As the daze of smoke and shock hung over a battered Israel on October 8, 2023, it seemed—for a moment—as if Suleimani’s ring of fire had ignited to consume the Jewish state. This was the high-point for Iran and its Axis of Resistance. Top terror leaders publicly celebrated the slaughter, with Iranian Supreme Leader Ayatollah Ali Khamenei hailing the massacre as “a decisive blow to the Zionist regime,” putting Israel “on the path that will only end in its destruction. The Zionist regime is gradually melting before the eyes of the people of the world.”

Then Israel regrouped.

Destruction of Kfar Aza on October 7, 2023

Quenching the Flames

Fourteen months later, Hamas, a critical puppet in Iran’s Axis of Resistance, lies in ruins, its infrastructure dismantled and leadership decimated. Fellow Axis of Resistance member Hezbollah, Iran’s other prominent proxy, has faced severe setbacks, with virtually its entire top command structure eliminated. Israel killed thousands of its fighters and destroyed most of its rockets. Iran felt the blows acutely. But then the third and final key member of the Axis of Resistance toppled. And as the Assad regime fell, it doused the final flame in Iran’s ring of fire around the Jewish state, undoing decades of effort, billions in investment, and countless lives lost.

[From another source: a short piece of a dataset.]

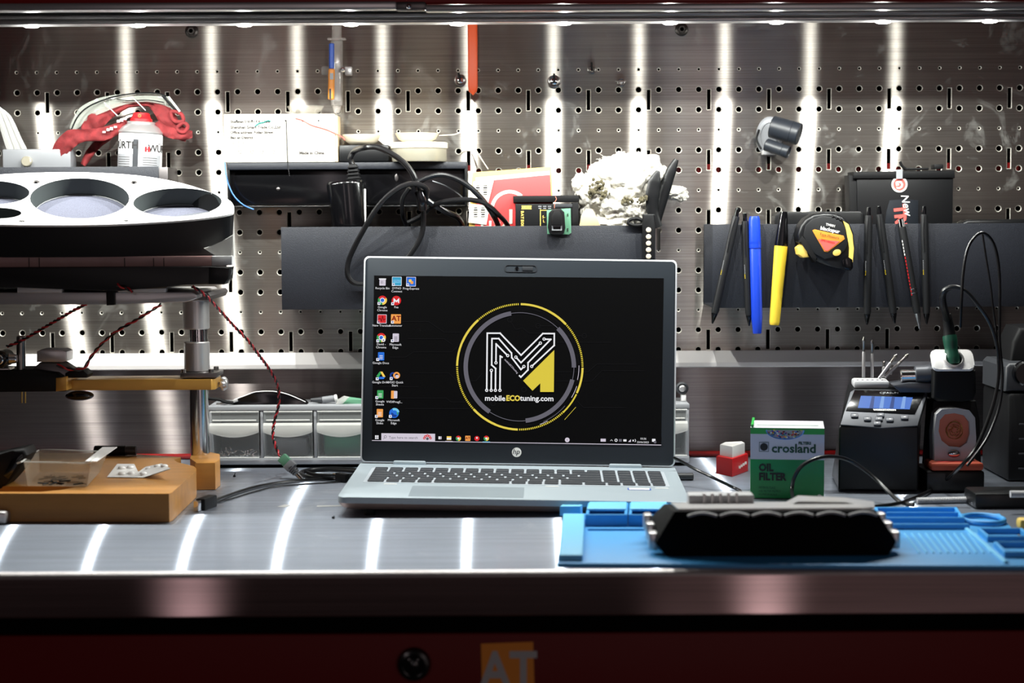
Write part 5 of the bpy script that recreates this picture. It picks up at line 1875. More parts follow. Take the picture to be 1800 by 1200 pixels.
hs = thing('instrument_housing', 'upturned instrument housing, white perforated top over a black body, on the test frame', 'housing', (O_.x, -0.28, P(100, 513, -0.335).z))
outp = [(-170, 345), (-120, 325), (-60, 312), (0, 306.5), (60, 303.5), (130, 302.5), (200, 305), (260, 310.5), (320, 322), (368, 337), (400, 350), (410, 360), (411, 370), (404, 376), (360, 383), (300, 388.5), (200, 394), (100, 395.5), (0, 394.5), (-100, 391), (-165, 378)]
ol = [PL(*p) for p in outp]
ol = [(p.x, p.y) for p in catmull([Vector((x, y, 0)) for x, y in ol], 3, True)]


def ell(px, py, rx, ry, n=36, rot=0):
    L = []
    for k in range(n):
        a = 2 * math.pi * k / n
        L.append(PL(px + rx * math.cos(a), py + ry * math.sin(a) - rot * math.cos(a)))
    return L


holes_ = [ell(140, 348.5, 87.5, 35.5), ell(312, 355.5, 78, 25, rot=1.5), ell(-16, 338.5, 68, 21), ell(-8, 374.5, 46, 9.8), ell(-190, 352, 40, 20)][:4]
small = [ell(63, 319.5, 7.5, 3.2, 14), ell(235, 320, 7.5, 3.2, 14), ell(38, 388.5, 6, 1.6, 12), ell(221, 387.8, 5, 1.5, 12)]
slot = [PL(292, 383.0), PL(393, 370), PL(392, 368.8), PL(330, 377)]
q = B()
q.prism(ol, 0.0022, 'white_gloss', MP @ Matrix.Translation((0, 0, -0.0022)), holes=holes_ + small)
q.obj('top_plate', hs, label='white top plate')
for k, hl in enumerate(holes_):
    q = B()
    n = len(hl)
    dp = 0.021
    cx_ = sum(p[0] for p in hl) / n; cy_ = sum(p[1] for p in hl) / n
    vs = []
    for sc_, z_ in ((1.0, -0.0004), (0.985, -dp), (1.02, -dp), (1.035, -0.0021)):
        vs += [(cx_ + (x - cx_) * sc_, cy_ + (y - cy_) * sc_, z_) for x, y in hl]
    fs = [(i, (i + 1) % n, n + (i + 1) % n, n + i) for i in range(n)]
    fs += [(n + i, n + (i + 1) % n, 2 * n + (i + 1) % n, 2 * n + i) for i in range(n)]
    fs += [(2 * n + i, 2 * n + (i + 1) % n, 3 * n + (i + 1) % n, 3 * n + i) for i in range(n)]
    q.raw(vs, fs, 'ring_grey', MP)
    q.obj('ring_well', hs)
    q = B()
    inn = [(cx_ + (x - cx_) * 0.98, cy_ + (y - cy_) * 0.98) for x, y in hl]
    if k == 3:
        q.flat(inn, 'void', MP, -dp - 0.004)
    else:
        q.prism(inn, 0.0012, 'felt', MP @ Matrix.Translation((0, 0, -dp - 0.0008)), 0.0006)
        q.tube([MP @ Vector((x, y, -dp + 0.0008)) for x, y in [(cx_ + (x - cx_) * 0.965, cy_ + (y - cy_) * 0.965) for x, y in hl][::2]], 0.0007, 'grey_plastic', 6, n=2, cyclic=True)
    q.obj('felt_pad' if k != 3 else 'dark_well', hs)
for k, hl in enumerate(small):
    q = B(); q.flat(hl, 'alu_dark' if k < 2 else 'void', MP, -0.0018)
    c_ = Vector((sum(p[0] for p in hl) / len(hl), sum(p[1] for p in hl) / len(hl), -0.0016))
    q.ball(MP @ c_, 0.0018, 'void' if k < 2 else 'black', seg=8)
    q.obj('screw_recess', hs)
q = B(); q.flat(slot, 'ring_grey', MP, 0.00012); q.obj('groove', hs)
# black body: the outline carried straight down
zb_ = P(100, 452, -0.34).z
q = B()
n = len(ol)
t3 = [MP @ Vector((x, y, -0.0023)) for x, y in ol]
gx = sum(v.x for v in t3) / n; gy = sum(v.y for v in t3) / n
vs = [tuple(v) for v in t3]
for k_, (sc_, fz) in enumerate(((0.992, 0.35), (0.985, 0.75), (0.975, 1.0))):
    for v in t3:
        top_z = v.z
        vs.append((gx + (v.x - gx) * sc_, gy + (v.y - gy) * (sc_ - 0.01 * k_), top_z * (1 - fz) + zb_ * fz))
fs = []
for k_ in range(3):
    fs += [(k_ * n + i, k_ * n + (i + 1) % n, (k_ + 1) * n + (i + 1) % n, (k_ + 1) * n + i) for i in range(n)]
fs.append(tuple(3 * n + i for i in range(n)))
q.raw(vs, fs, 'case_black')
q.obj('body', hs, ang=50, label='black body')
q = B(); q.pxprism([(358, 436), (372, 432), (390, 424), (410, 412), (411, 450), (380, 450)], -0.346, -0.343, 'film', 0.0005); q.obj('torn_film', hs)
q = B(); q.pxprism([(402, 396), (403, 380), (408, 376), (411, 450), (408, 450), (405, 398)], -0.300, -0.288, 'film', 0.001); q.obj('side_edge', hs)
q = B()
q.pxprism([(-170, 470.5), (-170, 452), (372, 450), (372, 468)], -0.338, -0.23, 'pink_board', 0.0006)
q.pxprism([(372, 468), (372, 450), (408, 449.5), (408, 466)], -0.338, -0.322, 'grey_light', 0.0006)
for px in (51, 69, 219, 270, 288):
    q.box(P(px, 461, -0.3386), (1.2 * sL, 0.0006, 15 * sL), 'ink')
q.obj('edge_board', hs, label='pinkish grey edge board')
q = B()
q.pxprism([(-170, 505), (-170, 470.5), (368, 468), (368, 500), (292, 500), (292, 507), (208, 508), (206, 512), (100, 508), (30, 505)], -0.345, -0.22, 'case_black', 0.002)
q.pxprism([(366, 500), (366, 468), (404, 470), (402, 490), (394, 500)], -0.345, -0.315, 'case_black', 0.002)
q.pxprism([(-170, 498), (-170, 476), (292, 476), (292, 498)], -0.30, -0.17, 'case_black', 0.001)  # unseen inner block, added to throw more shade beneath the housing
q.obj('lower_tray', hs, label='black lower tray')
q = B(); q.tube(ppts([(409, 474), (404, 486), (402, 498)], -0.33), 1.6 * sL, 'film', 6); q.obj('film_edge', hs)

# ------------------------------------------------------------------ twisted lead wires and the barrel plug
def twist(pts, label, name='twisted_wires', r=0.00105, pitch=0.013, rr=0.0011):
    c_ = catmull(ppts(pts, -0.3), 10)
    root = thing(name, label, 'wires', c_[-1])
    L = 0
    A, C_ = [], []
    for i, p in enumerate(c_):
        if i:
            L += (p - c_[i - 1]).length
        tg = (c_[min(i + 1, len(c_) - 1)] - c_[max(i - 1, 0)]).normalized()
        n1 = tg.cross(Vector((0, 1, 0))).normalized(); n2 = tg.cross(n1)
        a = 2 * math.pi * L / pitch
        o_ = (n1 * math.cos(a) + n2 * math.sin(a)) * rr
        A.append(p + o_); C_.append(p - o_)
    q = B(); q.tube(A, r, 'red_wire', 6, smooth=False); q.obj('red_wire', root)
    q = B(); q.tube(C_, r, 'cord_black', 6, smooth=False); q.obj('black_wire', root)
    return root


Yw = -0.20
twist([(338, 503, -0.32), (360, 518, -0.31), (386, 545, -0.28), (414, 576, -0.25), (434, 596, -0.24), (452, 620, -0.22), (470, 644, -0.2), (484, 668, -0.18), (490, 690, -0.165), (489, 715, -0.16), (482, 742, -0.16), (480, 765, -0.165), (486, 788, -0.175), (494, 803, -0.185)], 'red and black twisted wires falling to the barrel plug beside the column')
twist([(206, 500, -0.346), (212, 503, -0.347), (222, 506, -0.347), (233, 513, -0.347)], 'short loose red and black wire end under the black lower tray', pitch=0.014)
twist([(152, 534, -0.3), (128, 546, -0.29), (104, 560, -0.28), (80, 574, -0.27), (56, 588, -0.26), (34, 600, -0.25), (12, 609, -0.245)], 'red and black twisted wires sloping left to the side knob of the test frame')
twist([(283, 535, -0.3), (262, 548, -0.29), (238, 563, -0.28), (208, 580, -0.27), (180, 603, -0.26), (160, 627, -0.25), (146, 648, -0.25), (120, 648, -0.25), (100, 641, -0.25)], 'red and black twisted wires curving from the rail down to the slide block', pitch=0.022)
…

Israel didn’t have a hand in the developments in Syria, but its crippling blows dismantling Iran’s Axis of Resistance and quenching the ring of fire have been undeniable—even to Iranians.

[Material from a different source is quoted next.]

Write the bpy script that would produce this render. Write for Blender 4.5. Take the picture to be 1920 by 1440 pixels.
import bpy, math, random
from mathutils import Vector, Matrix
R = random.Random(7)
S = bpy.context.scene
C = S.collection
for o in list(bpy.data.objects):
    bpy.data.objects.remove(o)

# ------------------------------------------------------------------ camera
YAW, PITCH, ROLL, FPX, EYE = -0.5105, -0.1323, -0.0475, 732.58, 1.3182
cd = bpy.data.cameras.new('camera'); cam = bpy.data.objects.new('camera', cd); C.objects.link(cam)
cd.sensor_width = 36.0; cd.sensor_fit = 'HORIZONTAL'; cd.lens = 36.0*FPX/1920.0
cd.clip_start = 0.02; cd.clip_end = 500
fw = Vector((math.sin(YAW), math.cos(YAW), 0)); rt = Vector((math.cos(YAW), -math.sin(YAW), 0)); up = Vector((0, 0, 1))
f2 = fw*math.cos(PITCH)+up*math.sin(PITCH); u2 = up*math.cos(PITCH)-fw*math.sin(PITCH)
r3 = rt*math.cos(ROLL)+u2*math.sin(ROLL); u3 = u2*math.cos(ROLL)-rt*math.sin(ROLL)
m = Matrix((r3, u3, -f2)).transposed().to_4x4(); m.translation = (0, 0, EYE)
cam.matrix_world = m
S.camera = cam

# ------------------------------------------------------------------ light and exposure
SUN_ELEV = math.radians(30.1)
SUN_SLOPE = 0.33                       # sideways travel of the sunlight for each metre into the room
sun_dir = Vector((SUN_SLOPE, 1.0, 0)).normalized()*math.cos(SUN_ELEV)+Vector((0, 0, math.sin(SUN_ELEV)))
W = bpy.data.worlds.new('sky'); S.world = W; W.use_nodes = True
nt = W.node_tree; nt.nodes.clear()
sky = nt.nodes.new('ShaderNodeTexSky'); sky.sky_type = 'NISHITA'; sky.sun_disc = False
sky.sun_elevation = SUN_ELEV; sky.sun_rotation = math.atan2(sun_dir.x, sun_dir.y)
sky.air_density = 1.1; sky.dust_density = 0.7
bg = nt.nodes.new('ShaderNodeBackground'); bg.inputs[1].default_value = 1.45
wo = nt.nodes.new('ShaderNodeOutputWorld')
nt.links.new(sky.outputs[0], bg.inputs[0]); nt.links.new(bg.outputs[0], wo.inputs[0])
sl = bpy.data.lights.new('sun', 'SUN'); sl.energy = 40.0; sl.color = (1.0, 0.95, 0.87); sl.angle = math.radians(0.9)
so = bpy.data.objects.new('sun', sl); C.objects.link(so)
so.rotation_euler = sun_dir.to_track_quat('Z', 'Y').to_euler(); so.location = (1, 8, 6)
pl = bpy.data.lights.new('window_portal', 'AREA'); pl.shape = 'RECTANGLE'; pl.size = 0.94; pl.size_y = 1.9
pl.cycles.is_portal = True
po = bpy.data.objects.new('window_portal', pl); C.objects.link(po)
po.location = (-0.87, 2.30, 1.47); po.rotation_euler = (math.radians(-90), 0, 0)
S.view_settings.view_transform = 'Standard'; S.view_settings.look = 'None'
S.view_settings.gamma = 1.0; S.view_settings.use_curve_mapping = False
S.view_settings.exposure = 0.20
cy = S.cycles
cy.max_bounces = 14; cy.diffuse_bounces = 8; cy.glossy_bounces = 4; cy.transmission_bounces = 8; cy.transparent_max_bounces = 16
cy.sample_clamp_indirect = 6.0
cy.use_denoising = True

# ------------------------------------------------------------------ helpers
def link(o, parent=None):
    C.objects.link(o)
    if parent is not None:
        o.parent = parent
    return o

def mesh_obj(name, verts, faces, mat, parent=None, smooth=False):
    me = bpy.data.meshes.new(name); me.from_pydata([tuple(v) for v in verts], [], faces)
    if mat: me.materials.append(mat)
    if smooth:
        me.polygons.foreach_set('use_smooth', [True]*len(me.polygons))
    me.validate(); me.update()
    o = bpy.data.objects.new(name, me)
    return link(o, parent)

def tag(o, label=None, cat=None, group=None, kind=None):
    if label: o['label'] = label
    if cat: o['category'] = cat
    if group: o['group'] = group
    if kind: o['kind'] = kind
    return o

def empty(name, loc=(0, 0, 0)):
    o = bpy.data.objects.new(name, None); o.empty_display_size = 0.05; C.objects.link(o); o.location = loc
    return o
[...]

Iranian political commentator Bardia Garshasbi took to X to praise Israeli Prime Minister Benjamin Netanyahu, offering a blunt assessment of what many in the Middle East and beyond have observed: “…in just 14 months, [he] has overturned a 45-year, multibillion-dollar scheme of madness and [extremist ideology]…”

Israel is not claiming victory just yet. Underestimating the mullahs could be a fatal mistake. A cornered Iran—bereft of its proxies but fueled by the goal of annihilating Israel and chasing its nuclear ambitions to do so—may pose an even greater threat. History shows that a cornered foe can be dangerously unpredictable.